> [EXTRACTED RECORDS]

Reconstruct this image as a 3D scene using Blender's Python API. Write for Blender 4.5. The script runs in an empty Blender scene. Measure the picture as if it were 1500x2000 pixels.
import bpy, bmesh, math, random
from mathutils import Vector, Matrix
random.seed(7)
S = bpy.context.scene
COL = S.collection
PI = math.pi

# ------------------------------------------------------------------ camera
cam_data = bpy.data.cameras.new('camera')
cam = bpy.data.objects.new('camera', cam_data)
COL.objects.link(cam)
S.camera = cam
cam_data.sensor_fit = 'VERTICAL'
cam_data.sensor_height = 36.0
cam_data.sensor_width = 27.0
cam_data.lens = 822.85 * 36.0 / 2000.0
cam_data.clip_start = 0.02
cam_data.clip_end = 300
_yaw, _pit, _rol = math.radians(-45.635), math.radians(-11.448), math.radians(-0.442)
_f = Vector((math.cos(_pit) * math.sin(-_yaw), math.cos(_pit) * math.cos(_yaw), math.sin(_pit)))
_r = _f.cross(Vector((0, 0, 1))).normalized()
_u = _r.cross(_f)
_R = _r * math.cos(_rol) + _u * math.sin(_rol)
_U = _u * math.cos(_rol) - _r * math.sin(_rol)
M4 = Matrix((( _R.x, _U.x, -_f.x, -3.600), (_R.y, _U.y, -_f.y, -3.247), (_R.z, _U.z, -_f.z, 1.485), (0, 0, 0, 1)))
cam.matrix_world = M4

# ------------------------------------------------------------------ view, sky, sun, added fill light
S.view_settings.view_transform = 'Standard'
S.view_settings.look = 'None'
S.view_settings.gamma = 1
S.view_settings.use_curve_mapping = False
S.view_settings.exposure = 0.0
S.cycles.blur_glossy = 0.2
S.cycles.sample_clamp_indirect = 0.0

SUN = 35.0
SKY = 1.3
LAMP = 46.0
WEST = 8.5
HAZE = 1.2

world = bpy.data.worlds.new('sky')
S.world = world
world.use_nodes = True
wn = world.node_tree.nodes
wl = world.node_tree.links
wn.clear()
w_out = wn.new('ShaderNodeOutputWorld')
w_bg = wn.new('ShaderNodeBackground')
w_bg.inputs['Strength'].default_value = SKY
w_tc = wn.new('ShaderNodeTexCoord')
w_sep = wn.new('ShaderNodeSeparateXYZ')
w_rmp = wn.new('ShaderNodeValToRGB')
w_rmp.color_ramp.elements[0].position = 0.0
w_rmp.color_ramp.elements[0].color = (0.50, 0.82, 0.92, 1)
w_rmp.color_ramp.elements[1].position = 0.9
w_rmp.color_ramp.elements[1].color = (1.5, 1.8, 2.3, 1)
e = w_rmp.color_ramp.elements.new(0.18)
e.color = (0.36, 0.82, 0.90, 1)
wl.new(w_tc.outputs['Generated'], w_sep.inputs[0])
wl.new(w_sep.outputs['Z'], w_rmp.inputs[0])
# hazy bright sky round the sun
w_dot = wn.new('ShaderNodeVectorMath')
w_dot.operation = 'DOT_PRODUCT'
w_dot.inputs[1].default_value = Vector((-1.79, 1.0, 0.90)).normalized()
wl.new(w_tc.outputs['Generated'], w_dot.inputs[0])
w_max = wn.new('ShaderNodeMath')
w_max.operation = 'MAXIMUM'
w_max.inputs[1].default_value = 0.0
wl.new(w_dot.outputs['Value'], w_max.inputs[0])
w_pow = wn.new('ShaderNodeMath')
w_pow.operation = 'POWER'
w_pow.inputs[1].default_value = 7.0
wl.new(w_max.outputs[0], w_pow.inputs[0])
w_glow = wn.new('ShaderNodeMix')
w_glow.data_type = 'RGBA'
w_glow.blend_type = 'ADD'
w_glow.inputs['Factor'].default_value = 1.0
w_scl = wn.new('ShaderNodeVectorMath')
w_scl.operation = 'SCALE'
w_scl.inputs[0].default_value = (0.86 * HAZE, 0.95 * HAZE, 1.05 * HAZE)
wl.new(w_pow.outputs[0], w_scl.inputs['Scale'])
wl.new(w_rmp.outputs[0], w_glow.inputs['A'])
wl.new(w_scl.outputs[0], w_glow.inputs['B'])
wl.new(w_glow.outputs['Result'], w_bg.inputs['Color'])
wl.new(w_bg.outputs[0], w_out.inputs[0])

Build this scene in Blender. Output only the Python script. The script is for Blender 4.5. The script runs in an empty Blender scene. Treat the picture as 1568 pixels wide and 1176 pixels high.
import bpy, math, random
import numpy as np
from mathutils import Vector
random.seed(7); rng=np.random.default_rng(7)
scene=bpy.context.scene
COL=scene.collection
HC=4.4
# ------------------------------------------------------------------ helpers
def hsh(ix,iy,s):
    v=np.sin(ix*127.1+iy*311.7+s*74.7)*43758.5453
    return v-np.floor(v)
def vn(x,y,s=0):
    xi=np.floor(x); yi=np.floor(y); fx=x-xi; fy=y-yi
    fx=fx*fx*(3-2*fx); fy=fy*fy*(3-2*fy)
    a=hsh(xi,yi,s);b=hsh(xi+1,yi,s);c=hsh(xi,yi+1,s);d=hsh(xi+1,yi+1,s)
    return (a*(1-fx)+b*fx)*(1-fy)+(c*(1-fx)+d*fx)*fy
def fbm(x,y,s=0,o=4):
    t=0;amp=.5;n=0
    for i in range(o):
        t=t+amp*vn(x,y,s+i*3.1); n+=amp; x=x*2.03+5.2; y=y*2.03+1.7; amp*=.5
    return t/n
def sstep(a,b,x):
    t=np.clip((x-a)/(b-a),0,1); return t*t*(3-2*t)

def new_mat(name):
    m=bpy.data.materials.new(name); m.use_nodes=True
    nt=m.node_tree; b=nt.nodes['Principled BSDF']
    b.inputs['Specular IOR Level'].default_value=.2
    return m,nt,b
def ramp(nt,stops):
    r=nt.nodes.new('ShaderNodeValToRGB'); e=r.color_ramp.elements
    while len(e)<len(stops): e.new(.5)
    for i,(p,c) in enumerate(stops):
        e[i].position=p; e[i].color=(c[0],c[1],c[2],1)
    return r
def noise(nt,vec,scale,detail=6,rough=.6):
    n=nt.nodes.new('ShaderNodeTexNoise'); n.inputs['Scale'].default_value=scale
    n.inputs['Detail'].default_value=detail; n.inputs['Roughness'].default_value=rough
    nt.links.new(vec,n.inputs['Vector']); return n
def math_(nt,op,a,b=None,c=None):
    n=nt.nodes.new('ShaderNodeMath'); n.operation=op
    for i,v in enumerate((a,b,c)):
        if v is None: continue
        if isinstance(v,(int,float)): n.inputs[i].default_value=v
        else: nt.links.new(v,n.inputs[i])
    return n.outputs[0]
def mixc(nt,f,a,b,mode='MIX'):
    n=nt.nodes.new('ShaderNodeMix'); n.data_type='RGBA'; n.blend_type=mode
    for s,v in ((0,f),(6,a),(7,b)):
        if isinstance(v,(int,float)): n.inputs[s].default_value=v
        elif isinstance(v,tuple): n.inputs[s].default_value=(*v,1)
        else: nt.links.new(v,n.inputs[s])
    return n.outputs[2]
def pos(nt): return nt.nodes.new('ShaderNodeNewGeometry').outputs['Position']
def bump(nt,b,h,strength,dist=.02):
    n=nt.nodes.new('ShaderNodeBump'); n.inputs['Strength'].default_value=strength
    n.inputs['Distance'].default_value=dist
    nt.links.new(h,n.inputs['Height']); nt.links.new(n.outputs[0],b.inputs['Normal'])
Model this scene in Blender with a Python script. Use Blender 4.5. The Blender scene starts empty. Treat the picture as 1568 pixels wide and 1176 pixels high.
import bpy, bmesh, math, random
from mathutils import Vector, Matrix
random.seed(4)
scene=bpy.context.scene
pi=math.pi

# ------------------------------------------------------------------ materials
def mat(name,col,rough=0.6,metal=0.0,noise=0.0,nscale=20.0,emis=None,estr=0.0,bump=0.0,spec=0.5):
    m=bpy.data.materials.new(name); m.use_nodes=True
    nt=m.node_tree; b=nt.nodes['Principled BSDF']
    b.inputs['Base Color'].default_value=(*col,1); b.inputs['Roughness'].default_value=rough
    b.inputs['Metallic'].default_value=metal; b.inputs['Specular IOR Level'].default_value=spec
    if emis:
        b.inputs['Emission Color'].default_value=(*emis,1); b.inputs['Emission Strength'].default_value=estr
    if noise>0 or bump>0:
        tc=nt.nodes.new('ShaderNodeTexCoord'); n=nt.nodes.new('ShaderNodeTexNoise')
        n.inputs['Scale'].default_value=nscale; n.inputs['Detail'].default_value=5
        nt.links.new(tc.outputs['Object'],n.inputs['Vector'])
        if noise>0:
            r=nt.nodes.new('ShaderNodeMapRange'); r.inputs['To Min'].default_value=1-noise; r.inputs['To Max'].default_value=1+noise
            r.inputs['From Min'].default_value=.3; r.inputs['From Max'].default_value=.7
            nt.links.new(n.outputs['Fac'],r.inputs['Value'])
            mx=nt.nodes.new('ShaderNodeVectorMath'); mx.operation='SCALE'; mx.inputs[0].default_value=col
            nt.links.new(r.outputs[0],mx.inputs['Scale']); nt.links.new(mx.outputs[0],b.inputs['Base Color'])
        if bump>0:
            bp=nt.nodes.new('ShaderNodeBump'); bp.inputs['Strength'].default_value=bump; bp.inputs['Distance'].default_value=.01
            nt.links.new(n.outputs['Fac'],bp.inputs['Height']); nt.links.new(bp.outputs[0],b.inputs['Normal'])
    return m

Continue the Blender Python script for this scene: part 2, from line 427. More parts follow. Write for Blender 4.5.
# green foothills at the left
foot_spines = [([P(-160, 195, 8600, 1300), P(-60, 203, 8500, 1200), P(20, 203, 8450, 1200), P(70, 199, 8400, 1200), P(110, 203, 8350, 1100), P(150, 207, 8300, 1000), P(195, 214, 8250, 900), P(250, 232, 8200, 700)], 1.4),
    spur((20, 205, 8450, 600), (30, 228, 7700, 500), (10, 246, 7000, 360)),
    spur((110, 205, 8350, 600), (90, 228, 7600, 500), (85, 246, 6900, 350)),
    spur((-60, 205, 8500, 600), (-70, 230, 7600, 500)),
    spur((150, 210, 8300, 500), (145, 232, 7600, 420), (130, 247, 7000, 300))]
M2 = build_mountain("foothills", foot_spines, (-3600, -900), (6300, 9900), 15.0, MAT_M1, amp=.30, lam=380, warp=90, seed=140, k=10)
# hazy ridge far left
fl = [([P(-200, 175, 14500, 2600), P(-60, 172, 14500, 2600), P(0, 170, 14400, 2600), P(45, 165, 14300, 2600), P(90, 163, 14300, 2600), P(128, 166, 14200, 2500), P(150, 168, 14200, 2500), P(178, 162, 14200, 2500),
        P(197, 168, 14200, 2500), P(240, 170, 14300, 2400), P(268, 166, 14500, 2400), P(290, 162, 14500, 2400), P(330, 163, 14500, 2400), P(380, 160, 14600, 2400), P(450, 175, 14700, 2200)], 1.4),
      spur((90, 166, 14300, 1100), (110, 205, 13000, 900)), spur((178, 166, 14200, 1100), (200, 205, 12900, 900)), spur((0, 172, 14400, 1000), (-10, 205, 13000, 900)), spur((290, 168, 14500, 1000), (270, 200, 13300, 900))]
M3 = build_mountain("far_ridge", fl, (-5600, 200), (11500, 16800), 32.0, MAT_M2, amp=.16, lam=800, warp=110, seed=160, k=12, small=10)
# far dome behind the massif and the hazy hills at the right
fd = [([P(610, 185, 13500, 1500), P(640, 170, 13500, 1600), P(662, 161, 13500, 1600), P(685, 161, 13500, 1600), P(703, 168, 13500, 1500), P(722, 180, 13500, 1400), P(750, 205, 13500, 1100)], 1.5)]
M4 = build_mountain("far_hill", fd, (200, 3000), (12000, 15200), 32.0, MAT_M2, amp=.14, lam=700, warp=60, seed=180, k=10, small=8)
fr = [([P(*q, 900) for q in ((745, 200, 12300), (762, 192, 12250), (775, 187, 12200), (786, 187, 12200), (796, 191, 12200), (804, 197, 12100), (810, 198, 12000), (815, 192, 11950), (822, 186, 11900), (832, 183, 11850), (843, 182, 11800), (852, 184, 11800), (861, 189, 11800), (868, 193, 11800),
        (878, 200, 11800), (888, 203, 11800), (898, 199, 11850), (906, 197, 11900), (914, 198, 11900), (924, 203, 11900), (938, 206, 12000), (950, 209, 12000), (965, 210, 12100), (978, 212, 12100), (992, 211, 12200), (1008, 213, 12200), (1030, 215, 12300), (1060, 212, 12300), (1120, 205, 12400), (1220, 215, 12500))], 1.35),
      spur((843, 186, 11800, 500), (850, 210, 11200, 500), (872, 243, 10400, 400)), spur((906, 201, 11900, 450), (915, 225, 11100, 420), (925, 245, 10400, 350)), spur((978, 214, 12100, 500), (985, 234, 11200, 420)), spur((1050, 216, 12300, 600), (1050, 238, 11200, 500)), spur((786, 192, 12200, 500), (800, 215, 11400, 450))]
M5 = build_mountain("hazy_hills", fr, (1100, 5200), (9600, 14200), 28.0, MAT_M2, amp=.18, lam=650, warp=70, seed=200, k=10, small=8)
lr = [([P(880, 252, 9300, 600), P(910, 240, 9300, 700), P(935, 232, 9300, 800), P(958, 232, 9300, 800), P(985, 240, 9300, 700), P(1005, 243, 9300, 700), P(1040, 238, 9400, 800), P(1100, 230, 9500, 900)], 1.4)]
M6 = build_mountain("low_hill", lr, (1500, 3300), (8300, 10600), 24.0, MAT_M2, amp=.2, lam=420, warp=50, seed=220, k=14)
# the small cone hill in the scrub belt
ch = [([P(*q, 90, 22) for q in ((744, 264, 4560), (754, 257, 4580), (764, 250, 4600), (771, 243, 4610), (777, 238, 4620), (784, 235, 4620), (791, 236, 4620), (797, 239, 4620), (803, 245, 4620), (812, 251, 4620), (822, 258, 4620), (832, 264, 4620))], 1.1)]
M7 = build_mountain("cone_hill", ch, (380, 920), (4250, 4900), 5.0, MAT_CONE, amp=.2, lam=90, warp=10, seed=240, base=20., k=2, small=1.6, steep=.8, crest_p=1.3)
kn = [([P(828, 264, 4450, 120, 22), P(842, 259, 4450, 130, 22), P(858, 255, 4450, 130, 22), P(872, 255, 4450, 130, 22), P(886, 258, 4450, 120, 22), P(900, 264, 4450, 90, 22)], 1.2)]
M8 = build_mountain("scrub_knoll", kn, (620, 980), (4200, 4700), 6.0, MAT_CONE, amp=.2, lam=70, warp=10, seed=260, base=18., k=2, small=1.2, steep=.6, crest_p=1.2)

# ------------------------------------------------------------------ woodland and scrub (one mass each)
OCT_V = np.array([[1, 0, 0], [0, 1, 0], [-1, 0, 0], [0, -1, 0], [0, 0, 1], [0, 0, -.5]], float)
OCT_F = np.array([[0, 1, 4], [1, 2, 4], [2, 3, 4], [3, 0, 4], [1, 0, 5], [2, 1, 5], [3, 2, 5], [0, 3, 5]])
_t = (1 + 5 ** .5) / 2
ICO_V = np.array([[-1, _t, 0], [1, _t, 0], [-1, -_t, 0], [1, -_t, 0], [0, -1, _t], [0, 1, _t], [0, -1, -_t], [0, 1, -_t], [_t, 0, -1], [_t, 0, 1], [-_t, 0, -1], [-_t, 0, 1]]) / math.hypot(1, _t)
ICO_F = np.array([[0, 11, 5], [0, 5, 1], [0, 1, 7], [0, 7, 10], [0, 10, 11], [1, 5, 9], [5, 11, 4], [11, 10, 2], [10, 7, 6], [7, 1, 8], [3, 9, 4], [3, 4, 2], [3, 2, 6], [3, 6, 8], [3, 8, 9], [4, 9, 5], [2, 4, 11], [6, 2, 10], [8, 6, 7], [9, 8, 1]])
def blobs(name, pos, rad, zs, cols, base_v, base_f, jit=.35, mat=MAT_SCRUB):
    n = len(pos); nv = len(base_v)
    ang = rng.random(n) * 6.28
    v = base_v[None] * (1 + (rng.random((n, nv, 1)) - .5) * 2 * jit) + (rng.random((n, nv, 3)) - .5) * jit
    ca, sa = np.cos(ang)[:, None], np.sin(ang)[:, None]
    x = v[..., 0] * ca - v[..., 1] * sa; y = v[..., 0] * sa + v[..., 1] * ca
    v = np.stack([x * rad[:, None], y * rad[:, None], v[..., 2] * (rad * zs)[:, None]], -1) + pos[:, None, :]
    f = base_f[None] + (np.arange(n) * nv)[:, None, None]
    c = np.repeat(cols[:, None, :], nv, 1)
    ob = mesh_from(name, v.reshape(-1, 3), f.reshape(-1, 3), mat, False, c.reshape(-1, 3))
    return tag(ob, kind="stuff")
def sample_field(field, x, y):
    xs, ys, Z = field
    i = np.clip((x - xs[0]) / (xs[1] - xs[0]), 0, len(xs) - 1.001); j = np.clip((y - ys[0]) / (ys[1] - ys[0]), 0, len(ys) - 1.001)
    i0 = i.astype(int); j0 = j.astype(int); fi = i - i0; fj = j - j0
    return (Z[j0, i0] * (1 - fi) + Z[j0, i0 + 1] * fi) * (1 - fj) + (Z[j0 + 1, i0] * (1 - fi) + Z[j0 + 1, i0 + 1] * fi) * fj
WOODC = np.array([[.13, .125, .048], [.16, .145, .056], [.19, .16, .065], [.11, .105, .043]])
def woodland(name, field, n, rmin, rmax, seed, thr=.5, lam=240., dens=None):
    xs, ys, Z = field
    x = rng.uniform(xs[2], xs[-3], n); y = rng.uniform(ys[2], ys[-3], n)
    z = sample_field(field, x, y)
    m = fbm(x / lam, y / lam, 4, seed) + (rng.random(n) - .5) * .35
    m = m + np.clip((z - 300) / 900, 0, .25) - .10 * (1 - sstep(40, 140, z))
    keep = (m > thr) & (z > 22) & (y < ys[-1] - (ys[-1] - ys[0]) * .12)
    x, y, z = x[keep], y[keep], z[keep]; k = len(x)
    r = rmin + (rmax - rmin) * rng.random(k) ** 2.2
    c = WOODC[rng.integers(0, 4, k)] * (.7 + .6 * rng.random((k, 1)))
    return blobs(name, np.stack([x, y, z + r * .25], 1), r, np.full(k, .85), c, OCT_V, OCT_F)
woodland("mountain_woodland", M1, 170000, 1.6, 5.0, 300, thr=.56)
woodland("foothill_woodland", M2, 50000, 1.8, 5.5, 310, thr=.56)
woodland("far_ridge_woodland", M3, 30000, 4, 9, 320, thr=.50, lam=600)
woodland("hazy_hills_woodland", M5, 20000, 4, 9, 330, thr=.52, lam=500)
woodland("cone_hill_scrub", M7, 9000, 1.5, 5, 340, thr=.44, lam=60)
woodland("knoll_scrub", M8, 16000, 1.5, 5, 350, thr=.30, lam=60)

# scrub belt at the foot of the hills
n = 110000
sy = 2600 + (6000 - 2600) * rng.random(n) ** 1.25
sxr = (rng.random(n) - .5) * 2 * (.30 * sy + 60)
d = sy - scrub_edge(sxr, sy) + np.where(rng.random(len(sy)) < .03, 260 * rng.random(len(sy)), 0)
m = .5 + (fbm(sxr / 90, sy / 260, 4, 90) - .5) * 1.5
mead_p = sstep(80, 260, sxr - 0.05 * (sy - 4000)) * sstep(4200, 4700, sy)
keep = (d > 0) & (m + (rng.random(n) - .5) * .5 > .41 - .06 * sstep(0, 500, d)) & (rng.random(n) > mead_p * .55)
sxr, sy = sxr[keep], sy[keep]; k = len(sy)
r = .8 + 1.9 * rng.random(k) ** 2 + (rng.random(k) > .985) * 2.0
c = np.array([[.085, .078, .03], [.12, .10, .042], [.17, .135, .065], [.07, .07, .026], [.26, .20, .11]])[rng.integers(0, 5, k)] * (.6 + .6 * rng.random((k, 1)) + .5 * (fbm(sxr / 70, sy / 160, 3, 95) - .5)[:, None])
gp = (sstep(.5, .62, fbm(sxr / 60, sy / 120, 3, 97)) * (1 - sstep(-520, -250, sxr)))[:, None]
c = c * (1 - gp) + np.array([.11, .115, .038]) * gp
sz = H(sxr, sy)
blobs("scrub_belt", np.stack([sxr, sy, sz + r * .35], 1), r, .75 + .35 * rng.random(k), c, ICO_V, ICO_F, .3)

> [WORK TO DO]
Return nothing but the lines from the start of the listing above through the line containing "PI = math.pi", exactly as given.

> [EXERCISE OUTPUT]
Reconstruct this image as a 3D scene using Blender's Python API. Write for Blender 4.5. The script runs in an empty Blender scene. Measure the picture as if it were 1500x2000 pixels.
import bpy, bmesh, math, random
from mathutils import Vector, Matrix
random.seed(7)
S = bpy.context.scene
COL = S.collection
PI = math.pi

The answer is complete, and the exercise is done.